▶ Task
Repeat exactly the lines of the entries below from the one with "Build this scene" through the one with "return CAM + d*t", both ends included, and nothing else.

═════ The input ═════

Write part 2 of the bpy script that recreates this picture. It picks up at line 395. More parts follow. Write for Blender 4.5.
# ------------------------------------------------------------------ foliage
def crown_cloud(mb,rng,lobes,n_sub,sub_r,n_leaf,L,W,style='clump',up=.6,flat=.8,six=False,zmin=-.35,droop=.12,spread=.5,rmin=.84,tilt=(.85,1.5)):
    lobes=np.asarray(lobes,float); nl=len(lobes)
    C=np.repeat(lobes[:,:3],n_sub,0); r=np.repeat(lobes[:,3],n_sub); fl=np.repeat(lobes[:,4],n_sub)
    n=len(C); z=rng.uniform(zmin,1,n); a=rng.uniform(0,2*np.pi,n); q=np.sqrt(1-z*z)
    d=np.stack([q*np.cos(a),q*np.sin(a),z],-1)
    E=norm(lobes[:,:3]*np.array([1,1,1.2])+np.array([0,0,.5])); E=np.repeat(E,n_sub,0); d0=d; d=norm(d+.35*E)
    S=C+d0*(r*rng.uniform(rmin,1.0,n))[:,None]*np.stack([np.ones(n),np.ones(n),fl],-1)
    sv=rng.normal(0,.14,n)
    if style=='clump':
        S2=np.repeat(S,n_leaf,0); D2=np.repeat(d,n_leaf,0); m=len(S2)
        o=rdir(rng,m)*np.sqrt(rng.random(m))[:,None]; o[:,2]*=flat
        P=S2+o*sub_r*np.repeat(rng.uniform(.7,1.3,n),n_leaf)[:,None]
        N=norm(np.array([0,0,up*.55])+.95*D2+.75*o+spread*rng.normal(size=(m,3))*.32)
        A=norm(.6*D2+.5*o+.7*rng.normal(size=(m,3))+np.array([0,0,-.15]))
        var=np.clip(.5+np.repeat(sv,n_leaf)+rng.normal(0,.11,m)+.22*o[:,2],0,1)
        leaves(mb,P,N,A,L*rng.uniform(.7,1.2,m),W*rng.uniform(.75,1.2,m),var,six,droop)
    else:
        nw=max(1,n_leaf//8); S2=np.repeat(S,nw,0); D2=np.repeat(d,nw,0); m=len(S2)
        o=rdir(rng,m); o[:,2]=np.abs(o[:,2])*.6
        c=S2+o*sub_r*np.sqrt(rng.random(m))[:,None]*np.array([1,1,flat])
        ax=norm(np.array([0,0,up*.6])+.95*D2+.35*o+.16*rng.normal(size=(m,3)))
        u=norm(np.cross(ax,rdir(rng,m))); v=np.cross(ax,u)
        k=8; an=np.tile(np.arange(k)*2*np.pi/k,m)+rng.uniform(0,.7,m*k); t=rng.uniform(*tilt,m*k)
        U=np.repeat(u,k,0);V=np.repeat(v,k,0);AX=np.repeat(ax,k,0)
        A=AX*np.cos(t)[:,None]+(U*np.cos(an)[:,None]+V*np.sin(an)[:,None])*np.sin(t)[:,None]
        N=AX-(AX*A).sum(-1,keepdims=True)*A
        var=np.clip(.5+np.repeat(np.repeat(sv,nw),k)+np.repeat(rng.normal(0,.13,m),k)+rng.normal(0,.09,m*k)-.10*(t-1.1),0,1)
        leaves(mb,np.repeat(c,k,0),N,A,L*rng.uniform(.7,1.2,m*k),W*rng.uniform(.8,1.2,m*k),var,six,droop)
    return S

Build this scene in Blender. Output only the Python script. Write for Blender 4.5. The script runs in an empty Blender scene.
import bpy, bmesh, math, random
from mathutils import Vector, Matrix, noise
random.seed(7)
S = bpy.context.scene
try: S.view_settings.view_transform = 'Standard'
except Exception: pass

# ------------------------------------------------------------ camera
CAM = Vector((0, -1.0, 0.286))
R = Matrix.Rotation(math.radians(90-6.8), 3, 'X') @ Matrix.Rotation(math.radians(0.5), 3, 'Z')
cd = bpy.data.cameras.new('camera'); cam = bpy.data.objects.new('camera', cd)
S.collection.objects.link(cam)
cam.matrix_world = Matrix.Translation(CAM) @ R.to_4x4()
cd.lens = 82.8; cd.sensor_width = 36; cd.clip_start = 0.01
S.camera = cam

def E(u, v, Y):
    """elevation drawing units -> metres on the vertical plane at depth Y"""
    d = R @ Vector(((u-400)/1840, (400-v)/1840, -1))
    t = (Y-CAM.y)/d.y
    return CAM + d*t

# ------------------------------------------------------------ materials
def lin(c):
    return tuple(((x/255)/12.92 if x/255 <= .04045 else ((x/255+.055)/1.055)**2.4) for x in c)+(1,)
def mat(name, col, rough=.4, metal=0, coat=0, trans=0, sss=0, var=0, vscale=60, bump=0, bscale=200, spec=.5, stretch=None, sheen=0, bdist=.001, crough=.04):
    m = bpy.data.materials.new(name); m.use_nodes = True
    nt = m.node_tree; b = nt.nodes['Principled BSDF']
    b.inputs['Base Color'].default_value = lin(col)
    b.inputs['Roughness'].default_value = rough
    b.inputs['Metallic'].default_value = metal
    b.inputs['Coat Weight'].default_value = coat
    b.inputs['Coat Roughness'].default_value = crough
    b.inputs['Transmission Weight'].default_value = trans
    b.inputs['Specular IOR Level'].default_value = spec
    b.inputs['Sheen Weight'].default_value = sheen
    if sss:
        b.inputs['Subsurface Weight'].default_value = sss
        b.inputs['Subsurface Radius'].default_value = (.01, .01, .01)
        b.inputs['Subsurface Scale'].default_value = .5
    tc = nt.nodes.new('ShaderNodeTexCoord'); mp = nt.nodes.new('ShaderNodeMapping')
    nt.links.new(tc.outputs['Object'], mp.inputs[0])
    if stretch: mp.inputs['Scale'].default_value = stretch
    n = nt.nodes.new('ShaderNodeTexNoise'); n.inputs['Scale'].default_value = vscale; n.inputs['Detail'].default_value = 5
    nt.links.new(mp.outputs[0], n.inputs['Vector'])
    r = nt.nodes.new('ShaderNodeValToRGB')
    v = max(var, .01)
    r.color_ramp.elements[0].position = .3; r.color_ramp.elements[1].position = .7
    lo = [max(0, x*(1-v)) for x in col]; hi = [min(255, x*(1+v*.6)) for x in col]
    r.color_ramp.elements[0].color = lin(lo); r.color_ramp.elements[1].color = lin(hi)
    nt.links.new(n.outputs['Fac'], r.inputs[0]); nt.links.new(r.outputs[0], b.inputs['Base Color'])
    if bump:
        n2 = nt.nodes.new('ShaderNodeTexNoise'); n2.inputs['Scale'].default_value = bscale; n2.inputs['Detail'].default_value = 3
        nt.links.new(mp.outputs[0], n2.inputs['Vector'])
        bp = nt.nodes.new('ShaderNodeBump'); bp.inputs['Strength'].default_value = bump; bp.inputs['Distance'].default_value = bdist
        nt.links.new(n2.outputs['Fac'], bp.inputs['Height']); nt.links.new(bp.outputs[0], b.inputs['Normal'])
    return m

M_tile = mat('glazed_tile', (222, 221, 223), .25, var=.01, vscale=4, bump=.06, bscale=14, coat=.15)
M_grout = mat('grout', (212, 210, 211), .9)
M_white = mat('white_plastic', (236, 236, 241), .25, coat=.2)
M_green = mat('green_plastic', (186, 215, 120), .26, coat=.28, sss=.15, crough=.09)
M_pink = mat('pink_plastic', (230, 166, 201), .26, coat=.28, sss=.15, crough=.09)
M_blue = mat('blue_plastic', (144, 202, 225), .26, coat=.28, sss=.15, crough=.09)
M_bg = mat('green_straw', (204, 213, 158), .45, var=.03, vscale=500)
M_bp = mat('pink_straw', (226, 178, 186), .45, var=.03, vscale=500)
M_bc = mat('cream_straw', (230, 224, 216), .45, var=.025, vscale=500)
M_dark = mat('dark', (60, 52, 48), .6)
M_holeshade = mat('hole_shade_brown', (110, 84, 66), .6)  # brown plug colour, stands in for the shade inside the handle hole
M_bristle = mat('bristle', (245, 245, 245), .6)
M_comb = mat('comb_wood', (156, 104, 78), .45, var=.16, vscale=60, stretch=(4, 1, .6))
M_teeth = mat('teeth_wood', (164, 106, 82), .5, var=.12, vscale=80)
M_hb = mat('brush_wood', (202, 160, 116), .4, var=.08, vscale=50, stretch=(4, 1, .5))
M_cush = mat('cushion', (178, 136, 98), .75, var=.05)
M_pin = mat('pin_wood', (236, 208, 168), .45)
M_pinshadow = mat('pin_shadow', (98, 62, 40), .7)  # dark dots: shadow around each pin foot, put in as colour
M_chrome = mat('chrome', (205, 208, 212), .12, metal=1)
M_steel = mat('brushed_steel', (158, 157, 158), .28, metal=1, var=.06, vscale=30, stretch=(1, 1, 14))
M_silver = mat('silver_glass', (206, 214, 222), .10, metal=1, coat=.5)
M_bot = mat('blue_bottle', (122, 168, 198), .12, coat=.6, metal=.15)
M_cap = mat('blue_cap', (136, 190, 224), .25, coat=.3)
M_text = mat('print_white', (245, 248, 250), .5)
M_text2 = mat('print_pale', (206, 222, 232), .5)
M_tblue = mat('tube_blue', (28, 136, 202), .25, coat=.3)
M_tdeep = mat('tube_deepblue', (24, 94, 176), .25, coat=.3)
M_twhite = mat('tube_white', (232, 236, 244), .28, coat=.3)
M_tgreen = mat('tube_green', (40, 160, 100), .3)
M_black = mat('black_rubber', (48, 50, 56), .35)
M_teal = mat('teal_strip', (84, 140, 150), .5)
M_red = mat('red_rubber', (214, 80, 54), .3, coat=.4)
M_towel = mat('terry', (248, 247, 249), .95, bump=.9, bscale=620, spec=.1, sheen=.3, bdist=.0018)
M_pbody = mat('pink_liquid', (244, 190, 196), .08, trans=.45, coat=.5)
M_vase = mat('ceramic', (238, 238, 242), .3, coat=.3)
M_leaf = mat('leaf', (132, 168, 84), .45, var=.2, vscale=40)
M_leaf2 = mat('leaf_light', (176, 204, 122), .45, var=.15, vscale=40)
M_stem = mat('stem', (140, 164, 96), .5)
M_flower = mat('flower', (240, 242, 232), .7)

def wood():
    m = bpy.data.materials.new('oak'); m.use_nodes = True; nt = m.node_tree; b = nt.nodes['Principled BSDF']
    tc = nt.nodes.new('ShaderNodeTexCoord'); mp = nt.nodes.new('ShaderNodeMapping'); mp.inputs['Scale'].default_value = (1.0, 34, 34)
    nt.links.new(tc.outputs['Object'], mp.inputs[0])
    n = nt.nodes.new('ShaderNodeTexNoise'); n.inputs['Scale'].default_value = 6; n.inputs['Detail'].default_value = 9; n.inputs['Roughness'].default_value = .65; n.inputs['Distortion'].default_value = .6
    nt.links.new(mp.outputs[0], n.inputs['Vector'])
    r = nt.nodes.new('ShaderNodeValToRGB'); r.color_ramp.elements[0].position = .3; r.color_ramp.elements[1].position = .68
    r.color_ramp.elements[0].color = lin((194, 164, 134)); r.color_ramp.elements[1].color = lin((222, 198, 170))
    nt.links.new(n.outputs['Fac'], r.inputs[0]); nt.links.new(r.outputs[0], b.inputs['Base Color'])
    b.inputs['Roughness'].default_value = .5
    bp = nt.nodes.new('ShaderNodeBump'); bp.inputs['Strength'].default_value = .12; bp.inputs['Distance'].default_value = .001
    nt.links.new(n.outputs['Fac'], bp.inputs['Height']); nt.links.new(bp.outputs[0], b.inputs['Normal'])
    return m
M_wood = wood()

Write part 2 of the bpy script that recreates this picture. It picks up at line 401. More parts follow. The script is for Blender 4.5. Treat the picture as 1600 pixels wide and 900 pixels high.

═════

▶ Answer in full
Build this scene in Blender. Output only the Python script. Write for Blender 4.5. The script runs in an empty Blender scene.
import bpy, bmesh, math, random
from mathutils import Vector, Matrix, noise
random.seed(7)
S = bpy.context.scene
try: S.view_settings.view_transform = 'Standard'
except Exception: pass

# ------------------------------------------------------------ camera
CAM = Vector((0, -1.0, 0.286))
R = Matrix.Rotation(math.radians(90-6.8), 3, 'X') @ Matrix.Rotation(math.radians(0.5), 3, 'Z')
cd = bpy.data.cameras.new('camera'); cam = bpy.data.objects.new('camera', cd)
S.collection.objects.link(cam)
cam.matrix_world = Matrix.Translation(CAM) @ R.to_4x4()
cd.lens = 82.8; cd.sensor_width = 36; cd.clip_start = 0.01
S.camera = cam

def E(u, v, Y):
    """elevation drawing units -> metres on the vertical plane at depth Y"""
    d = R @ Vector(((u-400)/1840, (400-v)/1840, -1))
    t = (Y-CAM.y)/d.y
    return CAM + d*t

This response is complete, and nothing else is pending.